I am currently working on an exercise from the CLRS, here is the problem: 11.2-3 Professor Marley hypothesizes that he can obtain substantial performance gains by modifying the chaining scheme to keep each list in sorted order. How does the pro- fessor’s modification affect the running time for successful searches, unsuccessful searches, insertions, and deletions?
I saw on the internet that the answer is the following:
I do not understand why the result is like this, my answer is that since the linked list are sorted, then we can use a dichotomy to make the search so the excepted search time ( as well as the worst case time ) is θ(log2(a)) ( a being the load factor, n/m, n being the number of keys effectively stored in the table and m it's capacity ).
I am ok that deletion still take θ(1) time ( if lists are double chained ) and I said insertion will now take θ(log2(a)) because you need to determinate the correct place for the element you are adding to the list. Why is this not the correct answer?
A technical point: If you store the buckets as a linked list, then you can't use binary search to look over the items in that linked list in time O(log b), where b is the number of items in the bucket.
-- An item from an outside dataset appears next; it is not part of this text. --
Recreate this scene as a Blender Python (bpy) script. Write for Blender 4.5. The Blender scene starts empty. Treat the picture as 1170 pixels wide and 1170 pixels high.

But let's suppose that instead of doing this you use dynamic arrays for each bucket. Then you could drop the runtimes down by a log factor, in an asymptotic sense. However, if you were to do that:
You're now using dynamic arrays rather than linked lists for your buckets. If you're storing large elements in your buckets, since most buckets won't be very loaded, the memory overhead of the unused slots in the array will start to add up.
From a practical perspective, you now need some way of comparing the elements you're hashing from lowest to highest. In Theoryland, that's not a problem. In practice, though, this could be a bit of a nuisance.
But more importantly, you might want to ask whether this is worthwhile in the first place. Remember that in a practical hash table the choice of α you'll be using is probably going to be very small (say, α ≤ 5 or something like that). For small α, a binary search might actually be slower than a linear scan, even if in theory for sufficiently large α it's faster.
So generally, you don't see this approach used in practice. If you're looking to speed up a hash table, it's probably better to change hashing strategies (say, use open addressing rather than chaining) or to try to squeeze performance out in other ways.